For many people, life is viewed merely as a time frame a person is afforded to enjoy life and the many ups and downs it brings. For Houston native Brandalyn Gill, life is a work in progress, as she strives to push, LIFE, a book she published at age 16.
The 18-year-old self-published author’s opportunity to publish the book came seven years after she began producing it’s content; a 305-paged collection of intellectual and artistic poems and short stories written by Gill from the tender age of nine into her adolescence at age 15. After finishing fifth grade in North Houston’s Pleasantville Elementary, she began being home-schooled by Pensacola Christian Academy’s online and instructional video series, A Becka Academy, using her free time to participate in her hobby turned business venture. The book was published by Illumination Literary Publishing Company, a company founded by Gill.

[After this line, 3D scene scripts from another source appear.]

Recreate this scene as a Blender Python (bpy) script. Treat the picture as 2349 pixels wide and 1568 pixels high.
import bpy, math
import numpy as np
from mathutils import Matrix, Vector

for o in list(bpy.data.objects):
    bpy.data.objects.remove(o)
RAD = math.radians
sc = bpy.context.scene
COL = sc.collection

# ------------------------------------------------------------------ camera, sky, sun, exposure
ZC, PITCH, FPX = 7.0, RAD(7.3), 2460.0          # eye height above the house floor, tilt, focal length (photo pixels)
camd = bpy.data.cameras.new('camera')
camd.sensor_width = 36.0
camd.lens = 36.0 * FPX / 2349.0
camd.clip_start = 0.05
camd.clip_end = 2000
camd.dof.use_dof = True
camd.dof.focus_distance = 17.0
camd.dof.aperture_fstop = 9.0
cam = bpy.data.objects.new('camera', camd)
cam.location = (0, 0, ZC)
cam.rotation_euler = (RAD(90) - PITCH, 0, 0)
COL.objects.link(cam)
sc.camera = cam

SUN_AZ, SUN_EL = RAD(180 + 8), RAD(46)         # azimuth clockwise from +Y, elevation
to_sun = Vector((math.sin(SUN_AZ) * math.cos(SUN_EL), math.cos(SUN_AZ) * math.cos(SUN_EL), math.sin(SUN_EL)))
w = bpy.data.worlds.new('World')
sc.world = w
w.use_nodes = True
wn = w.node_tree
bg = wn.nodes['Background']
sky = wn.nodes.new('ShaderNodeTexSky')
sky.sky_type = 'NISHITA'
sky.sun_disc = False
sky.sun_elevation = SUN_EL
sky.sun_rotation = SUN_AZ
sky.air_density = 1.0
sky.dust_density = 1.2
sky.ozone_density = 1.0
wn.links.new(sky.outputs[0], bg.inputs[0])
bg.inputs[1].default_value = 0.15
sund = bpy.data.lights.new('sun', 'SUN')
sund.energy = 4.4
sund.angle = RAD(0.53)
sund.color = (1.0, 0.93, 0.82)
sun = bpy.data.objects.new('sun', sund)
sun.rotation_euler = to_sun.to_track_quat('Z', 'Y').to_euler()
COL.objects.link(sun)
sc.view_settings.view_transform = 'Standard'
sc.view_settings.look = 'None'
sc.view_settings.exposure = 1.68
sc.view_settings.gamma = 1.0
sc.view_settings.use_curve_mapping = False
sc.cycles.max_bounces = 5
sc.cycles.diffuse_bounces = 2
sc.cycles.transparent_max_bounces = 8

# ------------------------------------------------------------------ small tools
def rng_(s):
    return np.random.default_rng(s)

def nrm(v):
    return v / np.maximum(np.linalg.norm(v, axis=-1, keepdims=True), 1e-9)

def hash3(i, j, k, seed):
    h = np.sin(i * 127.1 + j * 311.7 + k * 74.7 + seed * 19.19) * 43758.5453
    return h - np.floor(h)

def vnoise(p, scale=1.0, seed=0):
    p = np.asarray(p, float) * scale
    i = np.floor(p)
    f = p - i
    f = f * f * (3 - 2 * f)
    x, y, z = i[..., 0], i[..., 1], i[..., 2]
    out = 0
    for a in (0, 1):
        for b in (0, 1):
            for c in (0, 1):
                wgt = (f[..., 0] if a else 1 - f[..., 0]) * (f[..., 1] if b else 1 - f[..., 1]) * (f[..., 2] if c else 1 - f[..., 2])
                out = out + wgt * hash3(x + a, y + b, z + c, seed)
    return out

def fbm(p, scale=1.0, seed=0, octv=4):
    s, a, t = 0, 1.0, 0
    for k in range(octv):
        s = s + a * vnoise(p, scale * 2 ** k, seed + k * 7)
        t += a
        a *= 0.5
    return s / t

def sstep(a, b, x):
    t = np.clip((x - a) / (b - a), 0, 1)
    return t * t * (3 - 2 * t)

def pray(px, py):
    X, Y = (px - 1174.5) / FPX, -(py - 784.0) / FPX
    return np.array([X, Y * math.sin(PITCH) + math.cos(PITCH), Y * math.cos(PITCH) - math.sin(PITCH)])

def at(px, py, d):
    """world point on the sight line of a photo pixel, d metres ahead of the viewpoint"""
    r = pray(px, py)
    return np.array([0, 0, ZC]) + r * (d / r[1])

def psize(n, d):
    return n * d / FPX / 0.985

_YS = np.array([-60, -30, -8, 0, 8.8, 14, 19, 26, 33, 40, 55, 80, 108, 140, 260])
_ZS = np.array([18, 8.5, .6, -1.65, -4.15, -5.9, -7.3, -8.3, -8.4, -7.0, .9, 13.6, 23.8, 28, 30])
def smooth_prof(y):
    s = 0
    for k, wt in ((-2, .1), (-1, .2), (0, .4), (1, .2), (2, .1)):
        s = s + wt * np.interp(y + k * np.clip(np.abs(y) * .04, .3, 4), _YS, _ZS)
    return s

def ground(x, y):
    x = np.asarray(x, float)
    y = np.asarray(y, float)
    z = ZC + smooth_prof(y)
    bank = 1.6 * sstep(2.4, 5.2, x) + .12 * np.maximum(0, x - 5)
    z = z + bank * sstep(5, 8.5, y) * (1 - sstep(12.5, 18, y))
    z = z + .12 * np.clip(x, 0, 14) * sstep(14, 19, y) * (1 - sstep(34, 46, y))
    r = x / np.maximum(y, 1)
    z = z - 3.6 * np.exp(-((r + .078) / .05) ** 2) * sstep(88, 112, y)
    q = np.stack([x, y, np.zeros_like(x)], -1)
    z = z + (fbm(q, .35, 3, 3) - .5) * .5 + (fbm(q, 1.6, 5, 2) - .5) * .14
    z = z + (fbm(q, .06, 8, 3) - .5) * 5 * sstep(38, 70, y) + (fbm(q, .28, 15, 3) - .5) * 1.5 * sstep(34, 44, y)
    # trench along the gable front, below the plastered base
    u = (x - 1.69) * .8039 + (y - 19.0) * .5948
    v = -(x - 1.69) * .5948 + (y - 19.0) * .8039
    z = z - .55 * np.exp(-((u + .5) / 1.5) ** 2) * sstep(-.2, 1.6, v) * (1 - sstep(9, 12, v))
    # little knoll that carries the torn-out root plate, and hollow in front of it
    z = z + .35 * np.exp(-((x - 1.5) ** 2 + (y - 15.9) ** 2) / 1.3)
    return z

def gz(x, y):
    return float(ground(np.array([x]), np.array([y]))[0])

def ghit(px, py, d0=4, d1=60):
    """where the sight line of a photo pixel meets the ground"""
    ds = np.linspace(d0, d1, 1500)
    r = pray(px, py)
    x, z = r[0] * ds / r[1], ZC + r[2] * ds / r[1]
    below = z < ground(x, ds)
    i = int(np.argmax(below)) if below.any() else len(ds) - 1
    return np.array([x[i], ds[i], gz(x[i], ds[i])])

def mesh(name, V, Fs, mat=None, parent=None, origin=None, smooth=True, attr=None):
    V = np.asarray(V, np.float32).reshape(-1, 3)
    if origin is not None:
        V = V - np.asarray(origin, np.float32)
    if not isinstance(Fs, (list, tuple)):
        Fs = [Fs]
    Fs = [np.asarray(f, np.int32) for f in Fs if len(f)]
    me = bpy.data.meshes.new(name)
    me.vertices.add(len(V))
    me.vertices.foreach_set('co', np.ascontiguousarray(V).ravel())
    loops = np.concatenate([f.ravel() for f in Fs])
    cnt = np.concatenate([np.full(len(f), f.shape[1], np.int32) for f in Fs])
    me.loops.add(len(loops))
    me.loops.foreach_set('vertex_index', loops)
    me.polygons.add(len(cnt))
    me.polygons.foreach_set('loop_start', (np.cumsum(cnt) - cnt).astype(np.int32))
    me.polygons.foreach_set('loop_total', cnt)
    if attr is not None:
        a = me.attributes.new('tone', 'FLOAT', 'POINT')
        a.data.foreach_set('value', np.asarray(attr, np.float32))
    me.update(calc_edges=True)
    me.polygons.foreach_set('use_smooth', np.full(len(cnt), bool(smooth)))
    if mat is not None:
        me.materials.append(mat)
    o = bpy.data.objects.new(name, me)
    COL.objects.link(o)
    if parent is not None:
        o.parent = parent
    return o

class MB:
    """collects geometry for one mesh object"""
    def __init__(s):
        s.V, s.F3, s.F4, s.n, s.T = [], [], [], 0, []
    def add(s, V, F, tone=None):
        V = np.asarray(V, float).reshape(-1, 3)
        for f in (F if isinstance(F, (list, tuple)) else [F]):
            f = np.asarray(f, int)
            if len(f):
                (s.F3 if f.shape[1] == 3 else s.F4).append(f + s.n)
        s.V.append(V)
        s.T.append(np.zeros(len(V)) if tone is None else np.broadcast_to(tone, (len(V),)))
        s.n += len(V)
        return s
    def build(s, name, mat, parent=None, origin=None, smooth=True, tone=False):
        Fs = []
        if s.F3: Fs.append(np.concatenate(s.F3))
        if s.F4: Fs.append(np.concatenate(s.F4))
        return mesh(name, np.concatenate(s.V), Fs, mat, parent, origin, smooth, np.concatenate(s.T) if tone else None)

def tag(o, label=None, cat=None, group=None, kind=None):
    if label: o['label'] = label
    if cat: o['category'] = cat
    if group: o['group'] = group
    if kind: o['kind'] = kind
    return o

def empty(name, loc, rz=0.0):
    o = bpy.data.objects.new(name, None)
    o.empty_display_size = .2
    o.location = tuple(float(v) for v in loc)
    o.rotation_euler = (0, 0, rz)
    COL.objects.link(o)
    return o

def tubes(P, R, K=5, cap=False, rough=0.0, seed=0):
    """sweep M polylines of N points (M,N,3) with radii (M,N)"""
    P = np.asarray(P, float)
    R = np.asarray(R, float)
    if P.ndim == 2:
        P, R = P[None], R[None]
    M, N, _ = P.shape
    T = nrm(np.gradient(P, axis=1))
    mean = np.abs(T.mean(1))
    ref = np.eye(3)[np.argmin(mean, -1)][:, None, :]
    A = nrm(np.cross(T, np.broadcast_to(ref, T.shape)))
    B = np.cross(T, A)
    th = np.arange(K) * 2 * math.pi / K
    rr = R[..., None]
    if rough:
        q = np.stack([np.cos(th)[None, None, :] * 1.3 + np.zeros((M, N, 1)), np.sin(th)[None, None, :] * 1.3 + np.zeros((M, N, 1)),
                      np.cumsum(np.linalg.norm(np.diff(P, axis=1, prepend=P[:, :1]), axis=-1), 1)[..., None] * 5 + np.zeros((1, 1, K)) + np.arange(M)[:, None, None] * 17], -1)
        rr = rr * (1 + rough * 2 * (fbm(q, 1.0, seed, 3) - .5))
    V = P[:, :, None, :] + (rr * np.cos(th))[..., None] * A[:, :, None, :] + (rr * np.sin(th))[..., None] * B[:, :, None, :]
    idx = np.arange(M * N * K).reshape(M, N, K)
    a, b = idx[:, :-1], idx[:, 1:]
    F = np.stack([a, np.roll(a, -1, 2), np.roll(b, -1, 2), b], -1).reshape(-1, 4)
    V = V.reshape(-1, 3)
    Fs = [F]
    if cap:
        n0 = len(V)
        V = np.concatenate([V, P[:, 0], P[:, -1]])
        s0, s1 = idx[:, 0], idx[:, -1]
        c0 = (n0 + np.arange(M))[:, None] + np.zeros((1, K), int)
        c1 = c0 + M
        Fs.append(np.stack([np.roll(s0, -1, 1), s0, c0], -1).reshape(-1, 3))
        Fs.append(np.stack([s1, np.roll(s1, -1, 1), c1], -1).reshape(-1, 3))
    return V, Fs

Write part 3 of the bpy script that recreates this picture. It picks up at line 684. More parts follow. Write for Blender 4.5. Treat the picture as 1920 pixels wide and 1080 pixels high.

She was recently enrolled in her junior year at the University of Houston’s Cyvia and Melvyn Wolfe Center for Entrepreneurship, a program that has earned a top spot in the Princeton Review and has been featured in both the Princeton Review and Entrepreneurship Magazine’s top 25 lists of undergraduate entrepreneurship programs in the U.S. since 2007.
Gill said, “Me writing this book at such an early age is big. There’s a stereotype about my generation that we don’t know anything because we haven’t been through anything. I’m trying to veer my generation from a lot of the ‘trash’ we’ve been taught.”
Through works like “Dreamer,” Rain Rain Go Away,” and “I’m Only a Man,” which are her personal favorites, Gill expresses her flare for poetry and literature. She notes that her poems were written with the intention of inspiration. She offers poetic insight from an array of perspectives in poems like “To Be a Woman,” “Breath,” and “Intent to Live.”
When she isn’t studying to learn how to establish her own business, she is practicing it through her marketing activities surrounding the book. Through poetry readings and book signings, Gill’s work has been cut out for her. She held an initial book signing Dec. 12, and is currently performing negotiations with Pyramid Media to film a screenplay about her book.
Gill said, “I think people should read my book because it’s one of the few works that focus on moralistically crafting the mind. I feel like morals are vanishing nowadays, so the book just primarily servers a moral restoration.”